Not to mention Mick is a vampire. The duo make it work, though. Time and time again, she proves that his life deficiency doesn’t bother her (too much) and he lets her into his life, bit by bit. Of course, all of the hot sexual tension is aided by the action, the crime fighting, and the near death experiences.
This isn’t Sophia Myles’s first foray into the supernatural – she played a vamp in Underworld and Madame du Pompador in the Doctor Who episode “The Girl in the Fireplace” (she also shacked up with the Doctor in her private time, the lucky strumpet). Alex O’Loughlin, however, is mostly known for the fact that he lost out the role of Bond to Daniel Craig. There are frequent moments in the show when the only way to describe the Australian O’Loughlin is just (for lack of a better word) dreamy. Aside from the main two, there are a few actors in the show that I always enjoy seeing work, if only for a few episodes of a failed television show. Kevin Weisman, who has been seen in J.J. Abrams projects like Alias and Felicity. Jason Dohring, who was the very moody Logan Echolls in Veronica Mars (and in Moonlight Dohring’s character donates to Hearst College, which is the very same college that Echolls attended in Veronica Mars). Lastly, there’s Shannyn Sossamon (A Knight’s Tale, Dirt) who has a kind of eerie beauty.

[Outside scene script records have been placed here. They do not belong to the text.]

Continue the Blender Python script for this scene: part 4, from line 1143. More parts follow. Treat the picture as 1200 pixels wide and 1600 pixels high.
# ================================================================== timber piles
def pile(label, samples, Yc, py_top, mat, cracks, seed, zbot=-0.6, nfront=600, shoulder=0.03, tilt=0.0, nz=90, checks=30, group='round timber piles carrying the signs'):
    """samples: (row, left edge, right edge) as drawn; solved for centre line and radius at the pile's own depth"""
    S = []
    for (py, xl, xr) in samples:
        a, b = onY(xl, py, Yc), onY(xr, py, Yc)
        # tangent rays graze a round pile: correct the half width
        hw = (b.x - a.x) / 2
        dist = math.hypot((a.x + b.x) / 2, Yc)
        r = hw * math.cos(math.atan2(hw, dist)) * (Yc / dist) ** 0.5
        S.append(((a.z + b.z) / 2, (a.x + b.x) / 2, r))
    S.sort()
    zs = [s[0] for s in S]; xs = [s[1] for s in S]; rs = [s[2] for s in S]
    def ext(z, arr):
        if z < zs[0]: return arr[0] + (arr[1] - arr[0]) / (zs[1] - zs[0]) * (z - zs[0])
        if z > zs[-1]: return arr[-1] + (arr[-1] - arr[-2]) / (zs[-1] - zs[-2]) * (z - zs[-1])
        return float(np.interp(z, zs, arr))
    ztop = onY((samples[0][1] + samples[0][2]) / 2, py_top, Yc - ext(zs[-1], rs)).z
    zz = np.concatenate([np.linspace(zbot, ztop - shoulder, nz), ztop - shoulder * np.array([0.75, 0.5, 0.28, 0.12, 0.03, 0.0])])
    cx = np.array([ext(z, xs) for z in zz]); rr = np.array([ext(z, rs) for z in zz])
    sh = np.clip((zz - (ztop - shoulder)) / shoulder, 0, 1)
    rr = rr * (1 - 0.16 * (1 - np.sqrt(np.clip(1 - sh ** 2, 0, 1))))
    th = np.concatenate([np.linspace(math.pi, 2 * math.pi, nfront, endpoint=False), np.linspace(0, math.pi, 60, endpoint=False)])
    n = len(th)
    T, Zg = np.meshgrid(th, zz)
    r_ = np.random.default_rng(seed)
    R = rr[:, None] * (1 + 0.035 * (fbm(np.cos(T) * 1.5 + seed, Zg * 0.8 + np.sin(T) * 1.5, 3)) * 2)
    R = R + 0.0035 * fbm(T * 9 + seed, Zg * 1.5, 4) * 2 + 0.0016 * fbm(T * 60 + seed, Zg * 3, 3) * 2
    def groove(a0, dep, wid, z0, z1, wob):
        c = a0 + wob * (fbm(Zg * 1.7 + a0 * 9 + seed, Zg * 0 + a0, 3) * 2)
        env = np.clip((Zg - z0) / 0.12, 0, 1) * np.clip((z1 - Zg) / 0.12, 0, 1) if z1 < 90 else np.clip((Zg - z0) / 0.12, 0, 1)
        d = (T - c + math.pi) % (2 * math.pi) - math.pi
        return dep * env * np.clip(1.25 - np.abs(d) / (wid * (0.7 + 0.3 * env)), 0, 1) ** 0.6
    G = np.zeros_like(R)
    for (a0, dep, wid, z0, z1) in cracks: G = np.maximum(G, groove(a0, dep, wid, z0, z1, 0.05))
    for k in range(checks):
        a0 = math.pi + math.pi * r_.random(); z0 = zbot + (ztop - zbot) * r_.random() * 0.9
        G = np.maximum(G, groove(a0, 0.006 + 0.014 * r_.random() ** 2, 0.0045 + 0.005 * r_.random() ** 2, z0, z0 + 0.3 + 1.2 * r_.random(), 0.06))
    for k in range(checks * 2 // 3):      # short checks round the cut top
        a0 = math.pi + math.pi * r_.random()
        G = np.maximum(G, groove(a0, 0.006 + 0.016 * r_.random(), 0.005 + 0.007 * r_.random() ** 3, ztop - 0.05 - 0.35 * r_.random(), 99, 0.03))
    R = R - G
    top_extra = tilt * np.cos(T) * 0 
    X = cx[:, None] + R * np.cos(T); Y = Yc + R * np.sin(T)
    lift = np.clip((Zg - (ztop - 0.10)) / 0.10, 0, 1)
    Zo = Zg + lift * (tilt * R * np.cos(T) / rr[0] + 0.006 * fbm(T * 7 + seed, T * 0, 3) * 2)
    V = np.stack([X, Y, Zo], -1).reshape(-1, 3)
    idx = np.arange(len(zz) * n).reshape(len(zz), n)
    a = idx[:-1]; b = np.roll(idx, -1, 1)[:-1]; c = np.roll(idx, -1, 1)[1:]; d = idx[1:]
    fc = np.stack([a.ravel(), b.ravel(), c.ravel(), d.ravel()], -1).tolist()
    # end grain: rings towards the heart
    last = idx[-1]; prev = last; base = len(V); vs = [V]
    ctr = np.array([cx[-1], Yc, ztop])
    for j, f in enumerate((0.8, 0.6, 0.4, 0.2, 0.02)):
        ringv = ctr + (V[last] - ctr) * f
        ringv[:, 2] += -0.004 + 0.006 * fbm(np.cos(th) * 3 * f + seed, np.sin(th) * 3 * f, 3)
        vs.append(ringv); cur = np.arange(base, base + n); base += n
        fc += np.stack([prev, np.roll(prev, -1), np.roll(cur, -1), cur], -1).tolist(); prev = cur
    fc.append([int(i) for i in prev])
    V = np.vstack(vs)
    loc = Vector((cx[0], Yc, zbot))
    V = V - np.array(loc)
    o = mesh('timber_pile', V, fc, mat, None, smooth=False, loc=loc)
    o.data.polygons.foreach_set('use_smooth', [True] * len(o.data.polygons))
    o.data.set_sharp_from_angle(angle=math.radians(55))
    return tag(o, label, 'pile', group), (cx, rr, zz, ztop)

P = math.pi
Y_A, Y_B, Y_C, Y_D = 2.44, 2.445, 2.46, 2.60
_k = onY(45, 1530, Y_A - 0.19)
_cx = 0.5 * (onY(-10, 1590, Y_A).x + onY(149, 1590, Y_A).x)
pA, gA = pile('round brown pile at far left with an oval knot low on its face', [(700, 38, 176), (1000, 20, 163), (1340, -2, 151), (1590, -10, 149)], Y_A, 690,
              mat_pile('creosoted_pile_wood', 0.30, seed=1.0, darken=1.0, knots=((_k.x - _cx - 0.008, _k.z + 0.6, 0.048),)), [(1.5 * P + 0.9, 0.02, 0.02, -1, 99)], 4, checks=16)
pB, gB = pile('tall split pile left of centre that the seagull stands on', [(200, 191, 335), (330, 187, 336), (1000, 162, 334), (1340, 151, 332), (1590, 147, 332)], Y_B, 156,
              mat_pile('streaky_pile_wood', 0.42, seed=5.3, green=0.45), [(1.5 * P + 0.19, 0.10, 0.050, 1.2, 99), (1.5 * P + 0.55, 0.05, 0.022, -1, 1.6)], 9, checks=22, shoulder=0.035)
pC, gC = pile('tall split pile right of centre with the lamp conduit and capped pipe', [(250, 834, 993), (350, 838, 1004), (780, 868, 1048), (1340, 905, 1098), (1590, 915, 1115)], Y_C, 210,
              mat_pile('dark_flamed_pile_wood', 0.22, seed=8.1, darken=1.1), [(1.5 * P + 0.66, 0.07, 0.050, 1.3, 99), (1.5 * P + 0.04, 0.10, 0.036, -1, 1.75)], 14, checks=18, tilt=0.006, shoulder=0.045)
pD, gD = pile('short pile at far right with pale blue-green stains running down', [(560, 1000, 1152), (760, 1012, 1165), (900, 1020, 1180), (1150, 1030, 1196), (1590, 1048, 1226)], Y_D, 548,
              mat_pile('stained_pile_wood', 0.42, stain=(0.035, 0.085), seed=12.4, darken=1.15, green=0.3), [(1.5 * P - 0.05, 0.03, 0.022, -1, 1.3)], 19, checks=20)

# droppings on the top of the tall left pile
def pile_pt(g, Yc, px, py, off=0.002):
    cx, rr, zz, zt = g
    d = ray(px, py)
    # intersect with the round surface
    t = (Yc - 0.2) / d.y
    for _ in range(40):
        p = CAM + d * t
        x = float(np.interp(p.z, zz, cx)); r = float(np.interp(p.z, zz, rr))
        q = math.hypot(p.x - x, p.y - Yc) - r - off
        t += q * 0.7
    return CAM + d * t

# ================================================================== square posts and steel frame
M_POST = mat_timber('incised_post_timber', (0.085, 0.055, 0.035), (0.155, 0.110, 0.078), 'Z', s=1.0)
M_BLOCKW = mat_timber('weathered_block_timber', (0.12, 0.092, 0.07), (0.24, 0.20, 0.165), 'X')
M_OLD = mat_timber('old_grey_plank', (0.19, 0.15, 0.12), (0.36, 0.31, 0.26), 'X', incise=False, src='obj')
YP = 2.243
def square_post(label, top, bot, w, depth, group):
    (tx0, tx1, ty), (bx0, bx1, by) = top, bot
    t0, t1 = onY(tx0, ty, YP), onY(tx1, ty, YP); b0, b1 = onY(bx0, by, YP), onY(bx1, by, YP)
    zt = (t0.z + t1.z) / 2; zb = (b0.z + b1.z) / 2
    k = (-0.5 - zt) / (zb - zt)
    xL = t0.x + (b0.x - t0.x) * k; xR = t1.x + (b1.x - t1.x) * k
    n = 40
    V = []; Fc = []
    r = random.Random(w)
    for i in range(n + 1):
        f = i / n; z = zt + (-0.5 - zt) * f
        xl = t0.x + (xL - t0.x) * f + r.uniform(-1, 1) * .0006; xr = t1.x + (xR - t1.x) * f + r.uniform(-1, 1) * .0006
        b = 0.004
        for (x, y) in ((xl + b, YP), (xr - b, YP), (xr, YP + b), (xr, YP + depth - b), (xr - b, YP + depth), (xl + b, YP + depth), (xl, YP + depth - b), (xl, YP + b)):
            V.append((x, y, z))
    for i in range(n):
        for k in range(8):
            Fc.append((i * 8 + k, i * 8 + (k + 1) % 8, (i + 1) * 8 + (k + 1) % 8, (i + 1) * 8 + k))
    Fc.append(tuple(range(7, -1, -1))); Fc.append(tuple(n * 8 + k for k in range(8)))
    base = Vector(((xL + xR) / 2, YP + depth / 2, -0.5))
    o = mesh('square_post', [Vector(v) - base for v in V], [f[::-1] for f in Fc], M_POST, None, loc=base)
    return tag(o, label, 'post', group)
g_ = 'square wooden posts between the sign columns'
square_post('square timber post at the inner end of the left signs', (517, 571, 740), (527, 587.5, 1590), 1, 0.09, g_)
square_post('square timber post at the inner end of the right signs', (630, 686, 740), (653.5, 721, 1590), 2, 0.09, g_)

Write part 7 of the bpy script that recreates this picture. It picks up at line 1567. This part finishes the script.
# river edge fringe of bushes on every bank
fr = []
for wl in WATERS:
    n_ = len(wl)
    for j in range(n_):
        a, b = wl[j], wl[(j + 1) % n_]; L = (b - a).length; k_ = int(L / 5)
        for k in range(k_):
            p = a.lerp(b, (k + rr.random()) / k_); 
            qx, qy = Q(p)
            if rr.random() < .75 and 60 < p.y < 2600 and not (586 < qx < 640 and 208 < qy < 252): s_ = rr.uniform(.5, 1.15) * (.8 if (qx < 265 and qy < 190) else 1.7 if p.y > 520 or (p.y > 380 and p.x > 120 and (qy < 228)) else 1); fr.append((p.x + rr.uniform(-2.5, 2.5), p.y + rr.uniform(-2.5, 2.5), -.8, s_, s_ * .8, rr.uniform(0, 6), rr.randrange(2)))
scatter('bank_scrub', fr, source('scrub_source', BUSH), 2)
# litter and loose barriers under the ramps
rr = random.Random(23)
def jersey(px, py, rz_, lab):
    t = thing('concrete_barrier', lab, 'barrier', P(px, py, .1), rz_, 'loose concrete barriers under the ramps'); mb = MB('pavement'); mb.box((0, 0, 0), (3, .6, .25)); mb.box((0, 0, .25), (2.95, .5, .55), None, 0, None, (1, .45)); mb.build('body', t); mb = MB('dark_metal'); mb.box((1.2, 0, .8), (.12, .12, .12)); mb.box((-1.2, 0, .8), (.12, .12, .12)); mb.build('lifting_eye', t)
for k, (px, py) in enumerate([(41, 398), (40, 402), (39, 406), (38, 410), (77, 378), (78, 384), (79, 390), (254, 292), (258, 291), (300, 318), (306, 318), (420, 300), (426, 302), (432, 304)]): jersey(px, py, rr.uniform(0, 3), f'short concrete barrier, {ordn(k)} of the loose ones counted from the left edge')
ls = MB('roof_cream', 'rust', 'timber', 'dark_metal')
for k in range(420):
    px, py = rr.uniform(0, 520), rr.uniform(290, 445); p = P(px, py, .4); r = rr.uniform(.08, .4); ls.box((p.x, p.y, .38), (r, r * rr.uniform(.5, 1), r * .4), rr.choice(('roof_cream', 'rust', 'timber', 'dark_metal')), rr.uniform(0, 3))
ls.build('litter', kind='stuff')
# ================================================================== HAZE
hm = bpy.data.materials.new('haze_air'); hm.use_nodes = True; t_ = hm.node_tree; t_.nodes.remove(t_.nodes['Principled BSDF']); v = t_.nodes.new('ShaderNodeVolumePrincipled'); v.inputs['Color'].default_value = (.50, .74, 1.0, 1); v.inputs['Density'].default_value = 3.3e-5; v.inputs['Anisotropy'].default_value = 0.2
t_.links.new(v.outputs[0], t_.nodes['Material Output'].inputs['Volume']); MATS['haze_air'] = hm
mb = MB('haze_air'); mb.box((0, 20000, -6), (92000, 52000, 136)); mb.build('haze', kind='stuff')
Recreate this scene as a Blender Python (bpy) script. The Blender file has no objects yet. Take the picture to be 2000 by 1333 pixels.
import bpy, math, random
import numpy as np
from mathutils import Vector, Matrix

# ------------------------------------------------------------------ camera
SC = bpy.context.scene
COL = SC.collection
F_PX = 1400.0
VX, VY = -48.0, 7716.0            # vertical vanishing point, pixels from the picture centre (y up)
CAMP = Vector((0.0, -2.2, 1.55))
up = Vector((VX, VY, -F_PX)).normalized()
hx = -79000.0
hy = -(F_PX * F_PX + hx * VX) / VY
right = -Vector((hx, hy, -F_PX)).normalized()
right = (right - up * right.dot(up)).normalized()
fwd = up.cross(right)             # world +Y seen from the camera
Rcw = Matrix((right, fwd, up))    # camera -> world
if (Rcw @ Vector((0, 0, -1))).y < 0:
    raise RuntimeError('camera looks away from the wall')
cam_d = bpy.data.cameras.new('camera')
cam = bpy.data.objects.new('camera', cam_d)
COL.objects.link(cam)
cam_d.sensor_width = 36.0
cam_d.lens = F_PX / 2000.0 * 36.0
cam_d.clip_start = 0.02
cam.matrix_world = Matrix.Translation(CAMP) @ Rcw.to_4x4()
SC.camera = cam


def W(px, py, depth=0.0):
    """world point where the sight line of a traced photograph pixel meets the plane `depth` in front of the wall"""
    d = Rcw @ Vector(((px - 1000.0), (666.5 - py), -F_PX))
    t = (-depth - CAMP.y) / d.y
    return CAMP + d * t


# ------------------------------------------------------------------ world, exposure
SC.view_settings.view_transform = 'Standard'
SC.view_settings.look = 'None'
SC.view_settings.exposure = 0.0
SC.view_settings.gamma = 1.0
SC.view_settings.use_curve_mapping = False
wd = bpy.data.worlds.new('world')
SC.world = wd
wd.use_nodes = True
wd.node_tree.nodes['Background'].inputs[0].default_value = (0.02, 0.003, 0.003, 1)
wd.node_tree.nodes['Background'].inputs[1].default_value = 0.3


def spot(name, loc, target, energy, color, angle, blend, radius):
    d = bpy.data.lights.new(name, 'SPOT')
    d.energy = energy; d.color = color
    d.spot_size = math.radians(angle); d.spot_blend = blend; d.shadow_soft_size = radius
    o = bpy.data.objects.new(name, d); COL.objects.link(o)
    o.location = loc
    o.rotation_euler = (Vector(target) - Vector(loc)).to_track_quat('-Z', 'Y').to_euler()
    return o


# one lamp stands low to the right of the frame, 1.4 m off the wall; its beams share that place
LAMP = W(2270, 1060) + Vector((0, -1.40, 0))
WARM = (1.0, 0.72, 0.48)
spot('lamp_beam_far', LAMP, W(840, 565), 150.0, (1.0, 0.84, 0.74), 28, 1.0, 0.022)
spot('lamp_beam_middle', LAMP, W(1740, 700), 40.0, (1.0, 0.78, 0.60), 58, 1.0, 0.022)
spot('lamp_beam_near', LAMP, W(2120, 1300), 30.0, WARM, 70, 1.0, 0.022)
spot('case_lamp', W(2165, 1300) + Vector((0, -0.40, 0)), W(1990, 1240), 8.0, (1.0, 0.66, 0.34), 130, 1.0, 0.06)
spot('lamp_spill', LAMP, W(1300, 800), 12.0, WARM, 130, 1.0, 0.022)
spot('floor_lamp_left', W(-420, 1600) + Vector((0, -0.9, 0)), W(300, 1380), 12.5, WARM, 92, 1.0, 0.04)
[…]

So what’s the verdict? The networks obviously didn’t have much faith in the show, canceling it after only sixteen episodes. Though the show didn’t have time to find closure for the universe, there is a kind of closure for the characters. If you’re looking for bonus features, you’ll be highly disappointed. But then again, I guess fans should be content with the fact that this show made it to DVD at all.